The argument for the second case is similar. If 'doesHalt' is 'false', then the function 'halts(g)' must have returned 'false'. By definition this means that 'g' does never hold, but since 'doesHalt' is 'false', the 'else'-case is executed which just returns 'True'. The function 'g' halts. A contradiction.

Answer 2

Per the poster's comments, I think the point of issue is the following:

Why are we allowed to use $g$ inside the definition of $g$?

This is indeed quite weird at first glance, and the brevity of this proof stems from the "under-the-hood" work of making this sort of definition acceptable being taken for granted. The relevant mathematical result, which says that this is in fact possible, is the recursion theorem.

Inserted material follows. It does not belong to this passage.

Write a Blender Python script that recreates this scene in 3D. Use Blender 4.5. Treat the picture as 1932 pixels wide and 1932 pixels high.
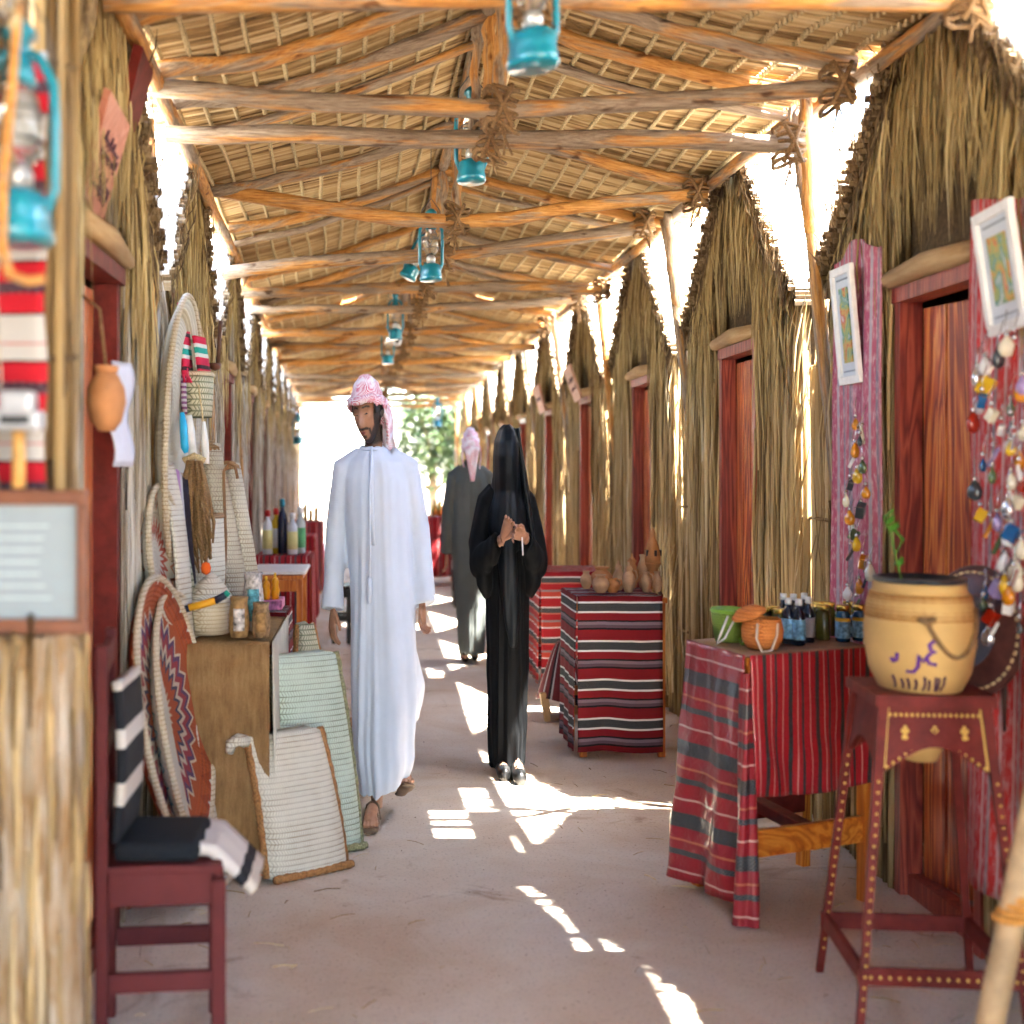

This is a bit technical, and the proof is quite slippery despite being short, but basically it says that in a precise sense we may in fact assume during the construction of a program that we already know the code of the program we're constructing.

Here's a bit of detail. Taking for granted only that Python is Turing-complete (in the appropriate sense), one instance of the recursion theorem says the following:

There is some Python program $p$ such that the Python program $f_p$ = "Ask $\mathsf{halts}$ whether program $p$ halts, and loop if the answer is affirmative and halt if the answer is negative" has the same behavior as $p$ itself.

This is because the "program transformation" function sending $p$ to $f_p$ is total computable! The idea then is that this $p$ (which incidentally is not unique) behaves as if it is self-referential in the appropriate precise sense.